Oct 25, 2016 2:11 PM ET

And the meaning of "life" is... ? :-)
by Dana Dorsett

Without properly defining the term, there's a huge squish factor in the XPSA spokesperson's claims:

"A "significant" amount of the blowing agent remains in the foam at the end of its service life, with typical in-use emission rates between 0.5% and 1% per year, the association said.

Plus, the trade group adds, energy savings resulting from the use of XPS are significant. "For every 1 lb. of C02 equivalent created to make an XPS foam board, 233 lb. of C02 equivalent are saved because of the energy spared throughout the life of the building," the association said."

Really?

What's missing here is the definition of anticipated lifecycle, which could be anywhere from 20 years to 200 years, or even something else.

The 233lb. per lb. of CO2 equivalent is a curiously precise number (sure it's not 237 lbs?), but completely devoid of content. To have any relevance at all, in addition to the lifecycle, we'd need to know:

What is the paradigm energy source that's emitting all that CO2-equivalent?

What is the seasonal heating/cooling energy use where that number becomes true?

What is the description of the building assembly with the XPS behind that number?

Clearly if you wrap 10" of foam around a house heated/cooled with a mini-split in the mountains of Costa Rica (where the grid is 99.9% renewables, and the loads are low) a 233lb. savings of CO2 equivalent over a lifecycle simply can't be true, even if you assumed a 1000 year lifecycle.

But putting 1" on a house heated with an oil burner in Churchill Manitoba the 233lb. number is probably an extreme under estimate.

In short, that number appears to be complete fiction, a made up piece of marketing fluff with no bearing on reality. If there is a context & data behind that number, it's well past time to show the supporting evidence.
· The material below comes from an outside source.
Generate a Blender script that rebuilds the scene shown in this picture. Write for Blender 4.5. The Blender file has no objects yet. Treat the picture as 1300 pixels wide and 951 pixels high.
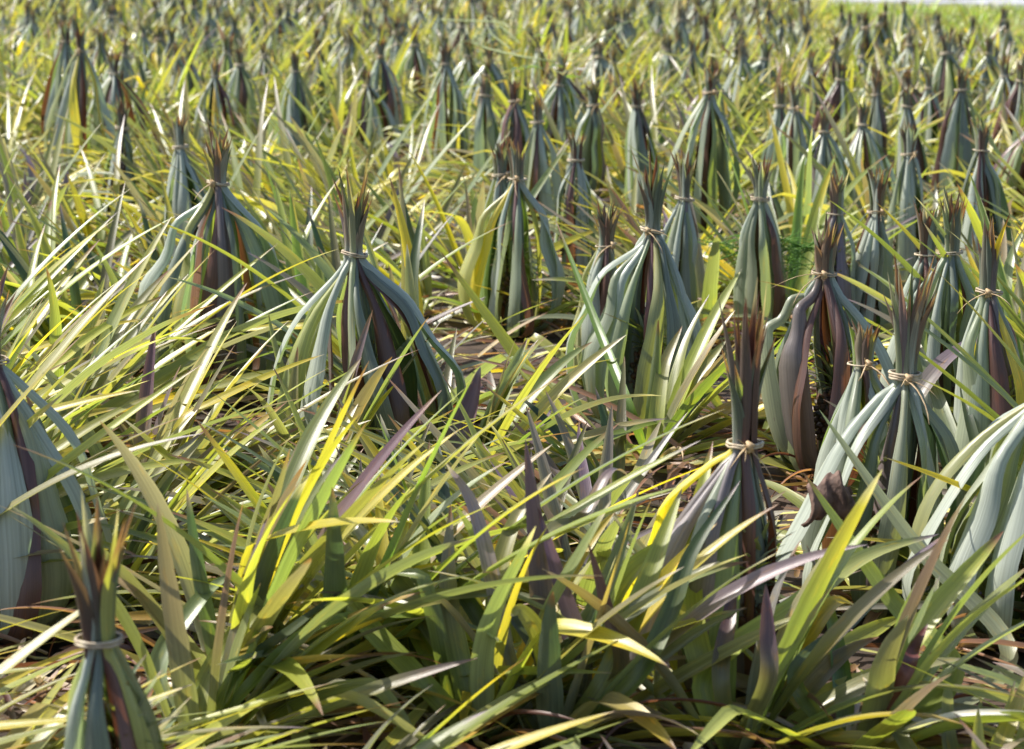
import bpy, math, random
import numpy as np
from mathutils import Vector, Matrix
import re

# ------------------------------------------------------------------ basics
SC = bpy.context.scene
COL = SC.collection
R = math.radians
F, CX, CY = 2750.0, 650.0, 475.5          # focal length and centre in photo pixels (1300 wide)
H = 1.60                                   # eye height
PITCH = math.atan((CY + 90) / F)
SUN_AZ, SUN_EL = -68.0, 48.0               # azimuth from +Y towards +X, elevation


def ray(px, py):
    x, y = (px - CX) / F, -(py - CY) / F
    c, s = math.cos(PITCH), math.sin(PITCH)
    return np.array([x, c + y * s, -s + y * c])


def at_z(px, py, z):
    d = ray(px, py)
    k = (z - H) / d[2]
    return np.array([0, 0, H]) + d * k


def at_d(px, py, Y):
    d = ray(px, py)
    return np.array([0, 0, H]) + d * (Y / d[1])


def to_px(p):
    c, s = math.cos(PITCH), math.sin(PITCH)
    x, y, z = p[0], p[1], p[2] - H
    f = y * c - z * s
    u = y * s + z * c
    return CX + F * x / f, CY - F * u / f


# ------------------------------------------------------------------ materials
def new_mat(name):
    m = bpy.data.materials.new(name)
    m.use_nodes = True
    nt = m.node_tree
    nt.nodes.clear()
    return m, nt, nt.nodes, nt.links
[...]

Without context it is meaningless drivel.


2.
Oct 25, 2016 11:11 PM ET

@Dana
by Alan B

"Clearly if you wrap 10" of foam around a house heated/cooled with a mini-split in the mountains of Costa Rica (where the grid is 99.9% renewables, and the loads are low) a 233lb. savings of CO2 equivalent over a lifecycle simply can't be true, even if you assumed a 1000 year lifecycle.

But putting 1" on a house heated with an oil burner in Churchill Manitoba the 233lb. number is probably an extreme under estimate.

In short, that number appears to be complete fiction, a made up piece of marketing fluff with no bearing on reality. If there is a context & data behind that number, it's well past time to show the supporting evidence. Without context it is meaningless drivel."

That is a very good point, also with diminishing returns the 1st inch of foam will save much more then the 15th inch.